Una lástima que no hayamos aprendido a sublimar
nuestros impulsos belicosos para ponerlos al servicio de la noble resistencia,
la sociedad alumbrada. Más bien lo contrario, Guatemala es el perfecto machote del
sadomasoquismo navajero a escala estatal. Siendo como somos de la tierra, hemos
traído a la tierra guerra, garra y muerte.
Hace unos meses, una nota periodística nos
explicaba que la Monja Blanca se ha extinguido de los bosques del país. De ser cierto,
bien podría metaforizar lo mucho que hemos dado la espalda a nuestra propia ternura
y a toda fineza. Felicitaciones, hermanos chapines: nos hemos convertido en cuatreros,
violadores, mareros, secuestradores y victimarios de tiempo completo.
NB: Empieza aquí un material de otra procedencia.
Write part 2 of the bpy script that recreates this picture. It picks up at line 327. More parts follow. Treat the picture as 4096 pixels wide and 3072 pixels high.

Cuando el
peatón cruza la calle, el carro acelera.
El horror más grande, el sacrilegio más
incomparable, es cuando el guerrero mata al quetzal. O ya fuera del territorio
mítico, cuando una madre ixil y su hija de siete años son profanadas simultáneamente
por una jauría de soldados. Es cuando el combatiente guatemalteco, en vez de
velar por lo frágil, lo aniquila.
Quisiera añadir que, al mezclar nuestra ingenuidad
terrenal con nuestra energía confrontacional, caemos en zonas peligrosamente regresivas:
convicciones religiosas mítico–integristas y creencias políticas crudas y
predadoras (o la mezcla de ambas: Ríos Montt). Y decir que cuando el guerrero
se une al bufón que hay en nosotros, surge, muy simplemente, el bully: el que
se burla coercitivamente de todos, mientras les baja a vergazos los dientes.